We choose walking or cycling instead of driving in order to have a healthy exercise and to avoid contributing to air pollution. However, in these cases we are forced to breathe air, which is polluted by traffic and industrial objects. Now scientists from The University of British Columbia have the optimal walking and cycling speeds to reduce air pollution inhalation.

Cycling is a healthy exercise, although we should maintain particular speeds in order to get the maximum benefit without the drawbacks. Image credit: Danny via Wikimedia, CC-BY-SA-3.0

Cycling is a healthy exercise, although we should maintain particular speeds in order to get the maximum benefit without the drawbacks. Image credit: Danny via Wikimedia, CC-BY-SA-3.0

The theory is simple – the most effort you put in moving, the harder your breathing is. And so your healthy exercise becomes mostly irrelevant as you are breathing extremely polluted air. Scientists say that it all depends on speed. Cyclists in the city should ride at 12-20 kilometres per hour and pedestrians should walk at the speeds of two to six kilometres per hour. Although in theory this calculation looks reasonably simple, scientists had to consider another variable. Cyclists and pedestrians should be in polluted air as shortly as possible, which means they should not move too slow either.

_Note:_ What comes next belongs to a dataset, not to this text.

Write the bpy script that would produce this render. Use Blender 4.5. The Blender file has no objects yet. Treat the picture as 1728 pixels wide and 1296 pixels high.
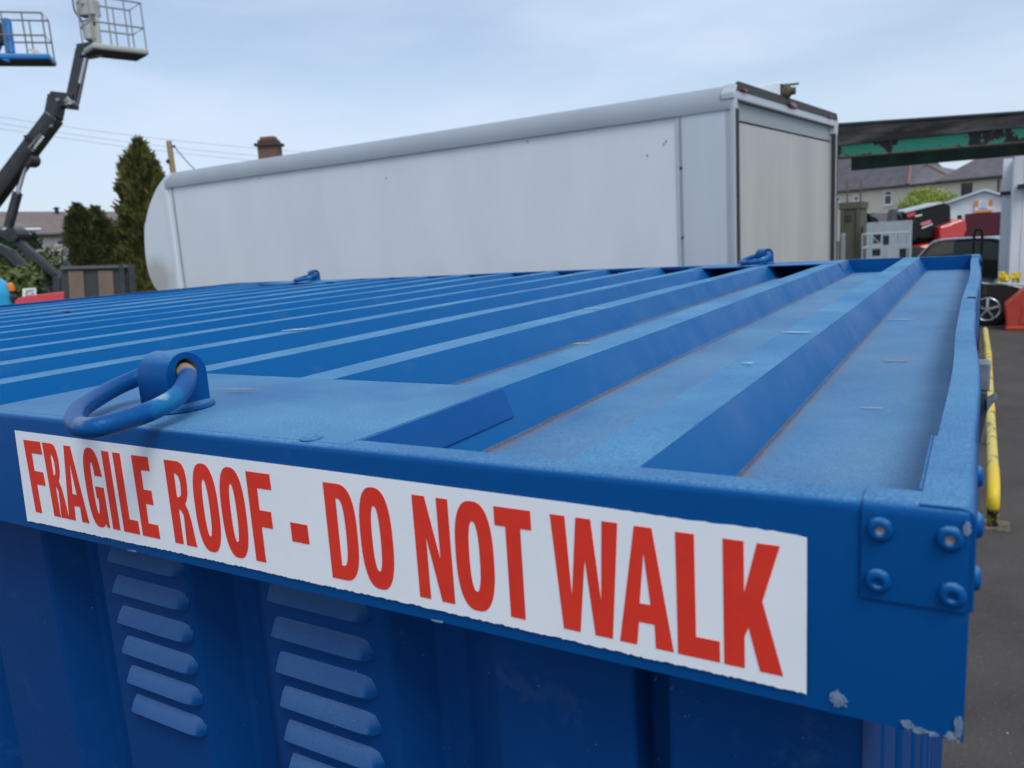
import bpy, bmesh, math, random
from mathutils import Vector, Matrix
random.seed(7)
R = math.radians
scn = bpy.context.scene
COL = scn.collection
# ------------------------------------------------------------------ camera
ROOF = 1.97                                   # height of the container roof above the yard
CAMPOS = Vector((-0.002, -0.386, 0.131 + ROOF))
F = 1336.94
AX = ((0.8633, 0.5010, -0.0608), (0.0376, -0.1847, -0.9821), (-0.5033, 0.8455, -0.1784))   # rows: right, down, forward
right, down, fwd = (Vector(a).normalized() for a in AX)
right = down.cross(fwd).normalized(); down = fwd.cross(right).normalized()
cd = bpy.data.cameras.new('camera'); cam = bpy.data.objects.new('camera', cd); COL.objects.link(cam)
m = Matrix((right, -down, -fwd)).transposed().to_4x4(); m.translation = CAMPOS
cam.matrix_world = m
cd.sensor_width = 36; cd.lens = F * 36 / 1728; cd.clip_start = .02; cd.clip_end = 2000
cd.dof.use_dof = True; cd.dof.focus_distance = .80; cd.dof.aperture_fstop = 10.5
scn.camera = cam
# ------------------------------------------------------------------ sky and sun
SUN_EL, SUN_AZ = R(54), R(124)                # azimuth measured from +Y towards +X
W = bpy.data.worlds.new('World'); scn.world = W; W.use_nodes = True
nt = W.node_tree; nd = nt.nodes; lk = nt.links; nd.clear()
out = nd.new('ShaderNodeOutputWorld'); bg = nd.new('ShaderNodeBackground')
sky = nd.new('ShaderNodeTexSky'); sky.sky_type = 'NISHITA'; sky.sun_disc = False
sky.sun_elevation = SUN_EL; sky.sun_rotation = SUN_AZ; sky.dust_density = 1.5; sky.air_density = 1.0
tc = nd.new('ShaderNodeTexCoord'); sep = nd.new('ShaderNodeSeparateXYZ'); lk.new(tc.outputs['Generated'], sep.inputs[0])
mp = nd.new('ShaderNodeMapping'); mp.inputs['Scale'].default_value = (1.0, 1.6, 5.5); mp.inputs['Rotation'].default_value = (0, .10, .5)
lk.new(tc.outputs['Generated'], mp.inputs[0])
nz = nd.new('ShaderNodeTexNoise'); nz.inputs['Scale'].default_value = 1.5; nz.inputs['Detail'].default_value = 6; nz.inputs['Roughness'].default_value = .48; nz.inputs['Distortion'].default_value = .15
lk.new(mp.outputs[0], nz.inputs['Vector'])
rp = nd.new('ShaderNodeValToRGB'); rp.color_ramp.elements[0].position = .36; rp.color_ramp.elements[0].color = (.34, .34, .34, 1); rp.color_ramp.elements[1].position = .62; rp.color_ramp.elements[1].color = (.97, .97, .97, 1)
lk.new(nz.outputs['Fac'], rp.inputs[0])
mx = nd.new('ShaderNodeMixRGB'); mx.inputs['Color2'].default_value = (4.5, 5.3, 6.55, 1)     # thin high cloud, in the sky's own units
lk.new(rp.outputs[0], mx.inputs['Fac']); lk.new(sky.outputs[0], mx.inputs['Color1'])
lk.new(mx.outputs[0], bg.inputs['Color']); bg.inputs['Strength'].default_value = .14
lk.new(bg.outputs[0], out.inputs[0])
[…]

Of course, people are different and are able to tolerate different doses of pollution. Scientists say that female cyclists under age of 20 should ride at the speed of 12.5 kilometres per hour, males in the same age group – 13.3 kilometres per hour. Older cyclists at the age of 20-60 should keep their speeds at 13-15 km/h. The ideal speed of walking mostly depends on person’s age rather than gender. Both male and female pedestrians should keep their speed at around three kilometres per hour. Older people should actually walk quicker, at around four kilometres per hour, to stay the least amount of time possible in the polluted area.

Of course, these numbers are just estimates – the actual situation depends heavily on the actual road conditions and the amount of pollution in the air. Scientists call these ideal traveling speeds the minimum-dose speeds or MDS. Alex Bigazzi, author of the study, said: “If you move at much faster speeds than the MDS—say, cycling around 10 kilometres faster than the optimal range—your inhalation of air pollution is significantly higher. The good news is, the MDS numbers align pretty closely with how fast most people actually travel”.

Scientists are going to continue their research. Now they will check if their calculations are matching up with the real world results. For that they will have to conduct some experiments and we will have to wait for their results.